Je me fais connaitre.

Il faut maintenat accoster sans accroc avec ce diable de courant. mais, comme tous leurs congénères, mes rameurs tonkinois sont très intelligents et très habile canotiers: l'abordage se fait en douceur et je monte à bord.

Je regarde ma montre. J'ai mis à peine trois quarts d'heure qui m'ont paru un siècle.

Le commandant Baudens alerté me reçoit avec la correction habituelle des officiers de marine. Il n'a pas l'affabilité des Surgy et des Lahalle, car c'est un homme difficultueux, mais intelligent et très désireux d'agir.

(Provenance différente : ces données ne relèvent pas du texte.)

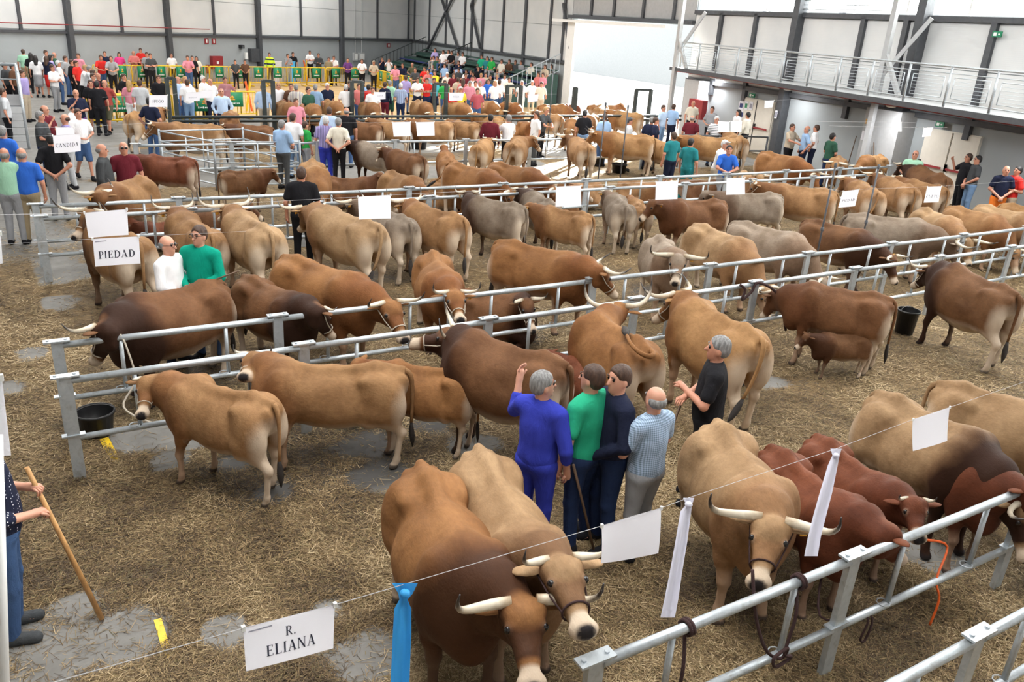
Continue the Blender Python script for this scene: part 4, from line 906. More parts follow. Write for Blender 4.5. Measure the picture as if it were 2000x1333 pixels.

Pendant son long séjour dans ces parages pour protéger le "Révolver", échoué depuis les basses eaux, il a étudié ses abords, complété ses cartes et discerné rapidement l'endroit d'où il pourra nous appuyer.

Il me promet d'être en position demain à six heures, prêt à ouvrir le feu à l'indication de nos fusées. Du reste, nous nous efforcerons de compléter la liaison en poussant à sa hauteur, sur la rive gauche du fleuve, une section de notre compagnie de débarquement.

Il faut maintenant rentrer.

Ce n'est plus qu'un jeu. Je suis sûr de mes rameurs qui se sont montrés vigoureux, courageux et fidèles. Nous descendons le fleuve comme une flèche. Les arbres déracinés, filant à la dérive, constituent le seul danger. En moins de vingt minutes, nous accostons près des jonques de l'administration.

De grands bûchers illuminent maintenant la plage. A la lumière des torches improvisées, l'artillerie de campagne active son débarquement, désireuse de prendre part au combat de demain.

Mon cheval est reposé. Le sentier est libre. Mon cheval et moi avons hâte de rentrer. À onze heures et demie, ayant rendu compte au colonel, je puis enfin me mettre à table."